(Scenes as source code)

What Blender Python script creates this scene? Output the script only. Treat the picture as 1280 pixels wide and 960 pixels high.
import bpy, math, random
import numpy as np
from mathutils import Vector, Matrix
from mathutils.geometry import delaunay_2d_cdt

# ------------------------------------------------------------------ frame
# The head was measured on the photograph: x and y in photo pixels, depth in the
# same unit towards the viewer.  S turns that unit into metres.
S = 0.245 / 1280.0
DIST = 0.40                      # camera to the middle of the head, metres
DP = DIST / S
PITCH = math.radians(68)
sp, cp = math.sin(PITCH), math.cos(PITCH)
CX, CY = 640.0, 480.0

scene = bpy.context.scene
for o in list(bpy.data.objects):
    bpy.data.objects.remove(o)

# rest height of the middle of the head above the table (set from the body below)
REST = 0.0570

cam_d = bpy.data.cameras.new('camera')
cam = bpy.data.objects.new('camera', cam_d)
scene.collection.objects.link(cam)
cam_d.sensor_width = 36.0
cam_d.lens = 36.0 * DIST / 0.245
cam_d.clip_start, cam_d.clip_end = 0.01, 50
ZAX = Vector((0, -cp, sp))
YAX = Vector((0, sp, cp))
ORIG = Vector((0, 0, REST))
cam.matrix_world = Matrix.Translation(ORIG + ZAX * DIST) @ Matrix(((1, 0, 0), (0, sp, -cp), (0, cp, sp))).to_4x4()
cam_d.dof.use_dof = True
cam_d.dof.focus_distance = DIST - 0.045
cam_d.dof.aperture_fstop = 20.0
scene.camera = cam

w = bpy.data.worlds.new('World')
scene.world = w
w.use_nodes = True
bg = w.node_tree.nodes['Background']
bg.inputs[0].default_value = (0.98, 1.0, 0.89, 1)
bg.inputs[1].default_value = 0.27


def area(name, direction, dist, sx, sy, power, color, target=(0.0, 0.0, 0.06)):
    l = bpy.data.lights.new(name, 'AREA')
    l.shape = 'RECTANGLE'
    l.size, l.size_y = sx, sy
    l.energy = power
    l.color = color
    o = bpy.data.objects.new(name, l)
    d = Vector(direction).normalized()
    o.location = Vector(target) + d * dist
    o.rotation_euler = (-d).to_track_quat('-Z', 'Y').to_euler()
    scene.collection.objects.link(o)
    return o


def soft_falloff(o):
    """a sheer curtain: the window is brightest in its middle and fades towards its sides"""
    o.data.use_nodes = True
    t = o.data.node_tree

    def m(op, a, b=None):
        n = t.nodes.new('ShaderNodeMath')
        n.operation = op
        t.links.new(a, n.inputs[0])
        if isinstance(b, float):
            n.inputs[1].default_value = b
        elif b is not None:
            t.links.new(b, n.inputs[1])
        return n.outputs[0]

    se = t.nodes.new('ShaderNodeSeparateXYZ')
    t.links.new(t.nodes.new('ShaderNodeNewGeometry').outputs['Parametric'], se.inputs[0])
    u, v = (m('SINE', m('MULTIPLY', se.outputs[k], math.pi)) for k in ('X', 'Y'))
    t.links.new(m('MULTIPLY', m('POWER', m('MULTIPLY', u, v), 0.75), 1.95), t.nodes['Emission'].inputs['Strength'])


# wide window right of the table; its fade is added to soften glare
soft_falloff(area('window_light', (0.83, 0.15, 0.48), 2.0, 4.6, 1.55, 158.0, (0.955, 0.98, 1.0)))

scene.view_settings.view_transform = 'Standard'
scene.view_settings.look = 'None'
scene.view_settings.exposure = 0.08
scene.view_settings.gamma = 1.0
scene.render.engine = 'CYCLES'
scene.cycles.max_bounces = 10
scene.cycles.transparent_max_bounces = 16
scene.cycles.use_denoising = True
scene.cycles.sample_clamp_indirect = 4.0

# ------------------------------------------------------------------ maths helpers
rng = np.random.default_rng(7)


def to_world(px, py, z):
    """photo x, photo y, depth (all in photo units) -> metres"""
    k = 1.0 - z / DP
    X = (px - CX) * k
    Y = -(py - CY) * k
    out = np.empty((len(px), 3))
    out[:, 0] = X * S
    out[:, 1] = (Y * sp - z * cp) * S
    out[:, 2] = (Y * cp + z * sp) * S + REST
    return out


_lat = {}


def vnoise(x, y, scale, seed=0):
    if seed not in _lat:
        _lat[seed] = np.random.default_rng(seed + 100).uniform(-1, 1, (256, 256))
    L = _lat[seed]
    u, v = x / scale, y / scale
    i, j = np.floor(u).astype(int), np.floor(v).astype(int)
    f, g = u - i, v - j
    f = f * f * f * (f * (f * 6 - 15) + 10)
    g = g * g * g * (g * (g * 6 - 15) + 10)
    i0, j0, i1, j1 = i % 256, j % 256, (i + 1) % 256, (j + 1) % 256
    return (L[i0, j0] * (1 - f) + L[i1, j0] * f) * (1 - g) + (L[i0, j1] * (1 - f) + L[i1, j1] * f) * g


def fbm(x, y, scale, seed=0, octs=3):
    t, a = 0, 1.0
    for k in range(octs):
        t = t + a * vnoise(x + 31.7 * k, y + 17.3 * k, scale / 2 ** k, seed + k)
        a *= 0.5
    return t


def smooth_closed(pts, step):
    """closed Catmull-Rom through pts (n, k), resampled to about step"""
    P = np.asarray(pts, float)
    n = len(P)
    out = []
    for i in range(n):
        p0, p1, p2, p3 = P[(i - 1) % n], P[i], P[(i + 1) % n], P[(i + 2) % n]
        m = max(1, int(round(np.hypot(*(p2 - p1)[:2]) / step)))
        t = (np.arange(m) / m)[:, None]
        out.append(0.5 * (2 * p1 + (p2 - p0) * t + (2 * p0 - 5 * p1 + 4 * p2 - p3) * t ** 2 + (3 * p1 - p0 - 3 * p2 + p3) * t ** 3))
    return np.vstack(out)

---

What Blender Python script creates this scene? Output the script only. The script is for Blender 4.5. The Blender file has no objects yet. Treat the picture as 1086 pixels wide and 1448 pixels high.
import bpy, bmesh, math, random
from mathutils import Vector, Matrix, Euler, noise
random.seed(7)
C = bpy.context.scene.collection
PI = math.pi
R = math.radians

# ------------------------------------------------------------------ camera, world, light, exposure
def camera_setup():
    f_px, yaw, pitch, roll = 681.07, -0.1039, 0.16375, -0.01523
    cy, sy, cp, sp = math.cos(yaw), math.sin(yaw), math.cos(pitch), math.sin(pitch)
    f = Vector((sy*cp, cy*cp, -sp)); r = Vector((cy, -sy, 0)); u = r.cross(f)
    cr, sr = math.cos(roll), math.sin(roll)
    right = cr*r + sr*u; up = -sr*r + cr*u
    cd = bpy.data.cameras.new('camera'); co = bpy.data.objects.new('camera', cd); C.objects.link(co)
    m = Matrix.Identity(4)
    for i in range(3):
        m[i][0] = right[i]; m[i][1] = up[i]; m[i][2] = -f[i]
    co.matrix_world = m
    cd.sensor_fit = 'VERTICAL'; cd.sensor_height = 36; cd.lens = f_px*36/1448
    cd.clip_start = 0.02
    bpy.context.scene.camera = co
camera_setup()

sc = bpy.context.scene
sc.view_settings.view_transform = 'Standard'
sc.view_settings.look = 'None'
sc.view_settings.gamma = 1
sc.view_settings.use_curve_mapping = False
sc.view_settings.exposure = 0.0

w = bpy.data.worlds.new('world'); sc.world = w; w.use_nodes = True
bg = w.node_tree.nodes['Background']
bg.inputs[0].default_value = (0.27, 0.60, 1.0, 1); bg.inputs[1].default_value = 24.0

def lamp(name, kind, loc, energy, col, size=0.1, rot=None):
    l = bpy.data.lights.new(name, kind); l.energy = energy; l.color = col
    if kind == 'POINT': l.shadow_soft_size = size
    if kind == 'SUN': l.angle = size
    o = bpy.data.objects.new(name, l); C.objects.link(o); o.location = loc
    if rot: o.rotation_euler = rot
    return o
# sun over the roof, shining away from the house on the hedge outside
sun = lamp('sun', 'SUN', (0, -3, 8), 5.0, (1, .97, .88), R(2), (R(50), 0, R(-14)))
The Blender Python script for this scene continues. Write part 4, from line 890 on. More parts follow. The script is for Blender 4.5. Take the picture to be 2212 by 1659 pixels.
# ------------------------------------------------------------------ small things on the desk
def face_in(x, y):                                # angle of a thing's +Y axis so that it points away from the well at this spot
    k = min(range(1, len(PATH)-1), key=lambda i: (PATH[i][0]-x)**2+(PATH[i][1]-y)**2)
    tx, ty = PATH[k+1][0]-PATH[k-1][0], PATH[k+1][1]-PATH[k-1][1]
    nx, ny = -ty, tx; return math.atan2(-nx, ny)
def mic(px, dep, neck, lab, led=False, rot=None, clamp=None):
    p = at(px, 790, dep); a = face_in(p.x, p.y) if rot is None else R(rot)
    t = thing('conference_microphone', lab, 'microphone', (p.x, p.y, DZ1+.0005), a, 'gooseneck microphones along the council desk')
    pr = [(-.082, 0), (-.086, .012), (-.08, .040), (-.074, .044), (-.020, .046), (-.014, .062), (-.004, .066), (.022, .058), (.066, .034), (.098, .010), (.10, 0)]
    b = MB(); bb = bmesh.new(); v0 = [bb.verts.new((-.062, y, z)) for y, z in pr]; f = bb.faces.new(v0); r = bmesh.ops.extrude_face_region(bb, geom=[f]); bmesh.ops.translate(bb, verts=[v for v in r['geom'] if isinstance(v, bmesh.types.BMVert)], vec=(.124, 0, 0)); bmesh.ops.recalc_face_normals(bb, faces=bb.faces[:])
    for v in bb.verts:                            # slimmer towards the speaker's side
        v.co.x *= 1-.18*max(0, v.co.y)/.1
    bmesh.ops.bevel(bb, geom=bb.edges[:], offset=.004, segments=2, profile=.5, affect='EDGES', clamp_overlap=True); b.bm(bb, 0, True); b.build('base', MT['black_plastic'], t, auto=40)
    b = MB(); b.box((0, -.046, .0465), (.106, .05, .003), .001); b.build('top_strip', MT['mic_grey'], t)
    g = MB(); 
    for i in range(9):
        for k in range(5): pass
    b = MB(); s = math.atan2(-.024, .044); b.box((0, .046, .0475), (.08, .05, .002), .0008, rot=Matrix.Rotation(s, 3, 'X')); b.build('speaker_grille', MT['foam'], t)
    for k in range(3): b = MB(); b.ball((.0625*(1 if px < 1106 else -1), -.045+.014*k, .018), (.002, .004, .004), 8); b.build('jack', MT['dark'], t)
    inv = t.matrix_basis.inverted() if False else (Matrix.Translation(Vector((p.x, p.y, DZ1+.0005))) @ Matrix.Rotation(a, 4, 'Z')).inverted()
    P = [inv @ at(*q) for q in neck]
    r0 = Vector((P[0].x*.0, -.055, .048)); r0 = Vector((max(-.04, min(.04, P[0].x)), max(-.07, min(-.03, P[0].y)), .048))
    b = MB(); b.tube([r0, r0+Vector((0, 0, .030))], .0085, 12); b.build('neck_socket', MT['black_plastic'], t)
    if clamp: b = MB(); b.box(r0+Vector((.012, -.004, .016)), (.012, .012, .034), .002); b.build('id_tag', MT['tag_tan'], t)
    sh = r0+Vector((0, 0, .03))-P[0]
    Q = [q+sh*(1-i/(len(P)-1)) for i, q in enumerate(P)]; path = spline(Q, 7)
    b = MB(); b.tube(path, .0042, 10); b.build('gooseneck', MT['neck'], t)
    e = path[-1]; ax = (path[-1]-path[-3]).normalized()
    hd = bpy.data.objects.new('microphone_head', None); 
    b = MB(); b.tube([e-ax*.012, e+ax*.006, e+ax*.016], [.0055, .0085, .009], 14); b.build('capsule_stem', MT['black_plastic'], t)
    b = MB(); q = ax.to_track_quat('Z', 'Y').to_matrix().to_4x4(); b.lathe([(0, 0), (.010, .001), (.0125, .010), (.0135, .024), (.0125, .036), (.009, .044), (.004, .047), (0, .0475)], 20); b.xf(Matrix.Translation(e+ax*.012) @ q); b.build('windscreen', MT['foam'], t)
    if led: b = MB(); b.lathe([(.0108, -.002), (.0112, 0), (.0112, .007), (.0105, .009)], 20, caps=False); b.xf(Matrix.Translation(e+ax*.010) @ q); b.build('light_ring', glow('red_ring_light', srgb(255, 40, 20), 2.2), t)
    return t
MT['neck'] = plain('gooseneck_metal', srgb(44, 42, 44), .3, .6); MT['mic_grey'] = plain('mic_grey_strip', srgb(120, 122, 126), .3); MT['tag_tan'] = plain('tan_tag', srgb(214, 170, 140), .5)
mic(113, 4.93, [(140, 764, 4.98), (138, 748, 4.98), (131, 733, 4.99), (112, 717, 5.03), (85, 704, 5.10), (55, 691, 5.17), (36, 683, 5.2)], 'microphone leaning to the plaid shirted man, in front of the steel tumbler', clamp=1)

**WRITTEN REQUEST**
Copy all lines of the listing above that contain the string "only".

**FINISHED EXERCISE**
What Blender Python script creates this scene? Output the script only. Treat the picture as 1280 pixels wide and 960 pixels high.
What Blender Python script creates this scene? Output the script only. The script is for Blender 4.5. The Blender file has no objects yet. Treat the picture as 1086 pixels wide and 1448 pixels high.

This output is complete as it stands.